Suffolk MP urges the government to 'get on with' using curfews against child maintenance dodgers
Therese Coffey told the Commons: "We must remember this is cash for the children"
The Government should "get on with" using curfews to crack down on people not making their child maintenance payments, Conservative former Cabinet minister Therese Coffey has said.
The Suffolk Coastal MP urged ministers to reveal when they planned to set out a response to 2022 proposals to introduce a curfew.
She told the Commons: "We must remember this is cash for the children.
"In July (2022) the Government consulted on child maintenance, improving our enforcement powers through the commencement of curfew orders. And we still have not yet had a response to that consultation.
"I would be grateful to hear from the Government when they plan to do so and remind them of the powers that are in place: depriving people of the ability to drive, depriving people a passport.
"This is one simple thing where people have the money, won't cough up the cash, and I think curfew orders - we need to get on with it."
Work and pensions minister Paul Maynard said: "They are complex and interact with numerous Government services.

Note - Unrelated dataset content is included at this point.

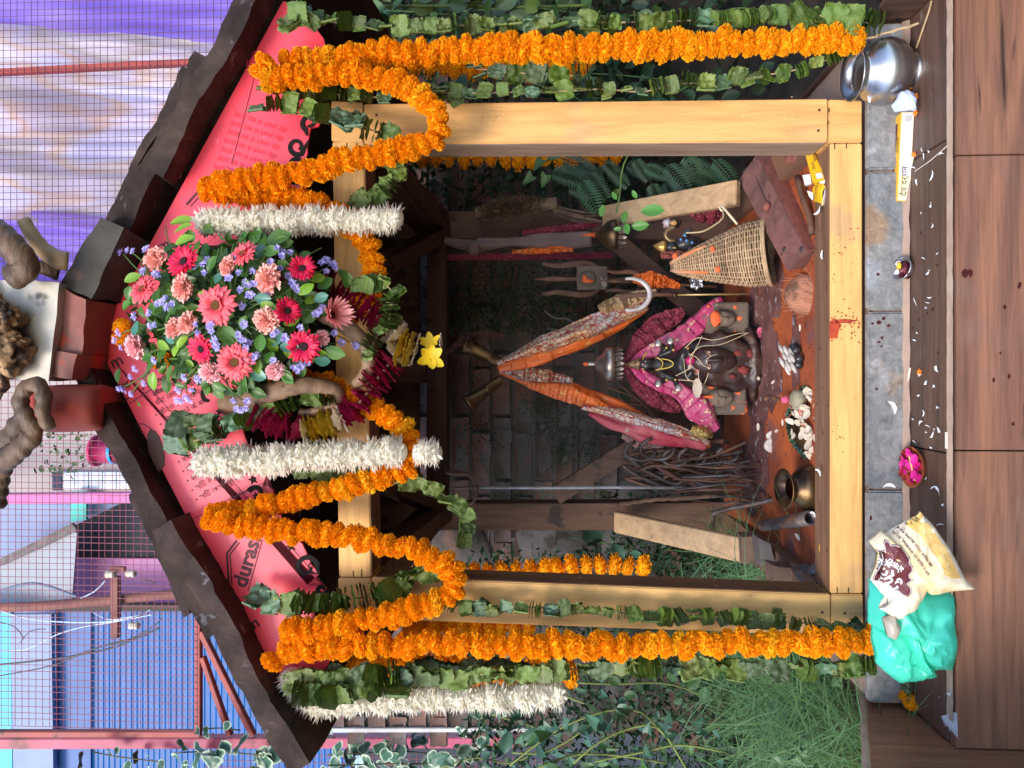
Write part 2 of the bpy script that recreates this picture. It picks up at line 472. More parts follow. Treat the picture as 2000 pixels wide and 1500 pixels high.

"Several enforcement initiatives aimed at improving compliance are currently in train. We need to get those in place and assess their effects before we can best see how curfews might fit with them."
Later, SNP MP Peter Grant (Glenrothes) asked ministers to reveal when powers approved by MPs last year, aimed at ensuring domestic abuse victims could receive child maintenance payments without contact from their abuser, would be brought into force.
Mr Grant told the Commons: "Fife Gingerbread, who are based in my constituency, contacted me recently to point out that the Child Support Collection (Domestic Abuse) Act 2023 that was unanimously agreed by this House and got its royal assent at the end of June last year, most of its provisions have still not been brought into force.
"That means that far too many vulnerable people who want to claim from the child maintenance system find it is being used by abusive ex-partners to control their behaviour.
"Why has it taken so long to get this Act put into place?"
Mr Maynard responded: "I can confirm to him that the CMS (Child Maintenance Service) does indeed have a domestic abuse plan, making sure that parents are not placed in danger as a consequence of any suggestion of domestic violence, including having a centralised sort code to limit the risk of parental involvement."